To do: Give again only those lines from the start of the entries through the line holding "SC.camera = cam_o", leaving them as they are.

[start]

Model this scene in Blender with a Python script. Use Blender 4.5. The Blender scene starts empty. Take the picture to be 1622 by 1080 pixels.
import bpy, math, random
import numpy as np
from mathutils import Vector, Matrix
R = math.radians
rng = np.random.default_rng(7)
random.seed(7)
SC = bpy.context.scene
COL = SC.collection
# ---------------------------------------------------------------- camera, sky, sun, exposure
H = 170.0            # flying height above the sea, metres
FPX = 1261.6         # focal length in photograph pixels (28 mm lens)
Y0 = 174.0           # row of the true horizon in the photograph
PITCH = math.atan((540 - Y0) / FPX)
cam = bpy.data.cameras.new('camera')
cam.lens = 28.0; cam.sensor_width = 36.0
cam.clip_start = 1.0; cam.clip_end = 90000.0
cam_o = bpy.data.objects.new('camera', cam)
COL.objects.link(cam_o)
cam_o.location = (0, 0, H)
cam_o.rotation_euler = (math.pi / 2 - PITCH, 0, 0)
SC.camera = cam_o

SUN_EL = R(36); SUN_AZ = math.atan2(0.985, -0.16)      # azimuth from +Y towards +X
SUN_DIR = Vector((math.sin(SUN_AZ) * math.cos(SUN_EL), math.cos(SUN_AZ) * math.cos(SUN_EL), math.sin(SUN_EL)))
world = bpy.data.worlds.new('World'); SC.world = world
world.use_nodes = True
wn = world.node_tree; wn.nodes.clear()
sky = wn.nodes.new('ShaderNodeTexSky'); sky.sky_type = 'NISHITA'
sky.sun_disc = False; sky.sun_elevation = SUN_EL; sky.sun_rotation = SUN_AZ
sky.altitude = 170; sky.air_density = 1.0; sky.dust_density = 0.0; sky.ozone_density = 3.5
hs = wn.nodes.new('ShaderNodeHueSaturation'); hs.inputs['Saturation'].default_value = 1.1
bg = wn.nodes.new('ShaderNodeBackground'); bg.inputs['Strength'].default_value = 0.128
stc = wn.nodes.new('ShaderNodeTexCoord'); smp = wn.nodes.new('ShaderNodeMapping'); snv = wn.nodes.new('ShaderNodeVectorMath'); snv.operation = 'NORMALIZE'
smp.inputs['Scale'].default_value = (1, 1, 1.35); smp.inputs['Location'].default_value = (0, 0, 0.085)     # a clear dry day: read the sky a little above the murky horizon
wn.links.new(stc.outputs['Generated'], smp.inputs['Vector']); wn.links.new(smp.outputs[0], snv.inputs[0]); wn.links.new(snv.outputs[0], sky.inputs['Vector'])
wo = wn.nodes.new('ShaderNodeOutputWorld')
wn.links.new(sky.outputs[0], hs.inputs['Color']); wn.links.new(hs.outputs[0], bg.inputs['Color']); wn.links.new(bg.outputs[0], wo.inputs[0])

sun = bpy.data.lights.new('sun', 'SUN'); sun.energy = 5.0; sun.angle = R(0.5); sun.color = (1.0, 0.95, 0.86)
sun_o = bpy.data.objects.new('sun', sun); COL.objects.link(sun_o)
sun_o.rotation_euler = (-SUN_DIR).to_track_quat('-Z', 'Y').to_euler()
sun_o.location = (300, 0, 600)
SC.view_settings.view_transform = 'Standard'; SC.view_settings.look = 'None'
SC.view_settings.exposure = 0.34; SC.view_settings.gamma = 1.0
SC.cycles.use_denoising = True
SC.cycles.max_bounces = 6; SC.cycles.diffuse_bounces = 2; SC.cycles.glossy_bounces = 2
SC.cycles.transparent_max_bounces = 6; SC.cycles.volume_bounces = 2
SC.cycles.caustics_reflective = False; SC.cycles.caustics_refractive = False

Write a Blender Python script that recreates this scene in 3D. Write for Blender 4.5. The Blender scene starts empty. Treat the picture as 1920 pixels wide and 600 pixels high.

[end]

Written solution:
Model this scene in Blender with a Python script. Use Blender 4.5. The Blender scene starts empty. Take the picture to be 1622 by 1080 pixels.
import bpy, math, random
import numpy as np
from mathutils import Vector, Matrix
R = math.radians
rng = np.random.default_rng(7)
random.seed(7)
SC = bpy.context.scene
COL = SC.collection
# ---------------------------------------------------------------- camera, sky, sun, exposure
H = 170.0            # flying height above the sea, metres
FPX = 1261.6         # focal length in photograph pixels (28 mm lens)
Y0 = 174.0           # row of the true horizon in the photograph
PITCH = math.atan((540 - Y0) / FPX)
cam = bpy.data.cameras.new('camera')
cam.lens = 28.0; cam.sensor_width = 36.0
cam.clip_start = 1.0; cam.clip_end = 90000.0
cam_o = bpy.data.objects.new('camera', cam)
COL.objects.link(cam_o)
cam_o.location = (0, 0, H)
cam_o.rotation_euler = (math.pi / 2 - PITCH, 0, 0)
SC.camera = cam_o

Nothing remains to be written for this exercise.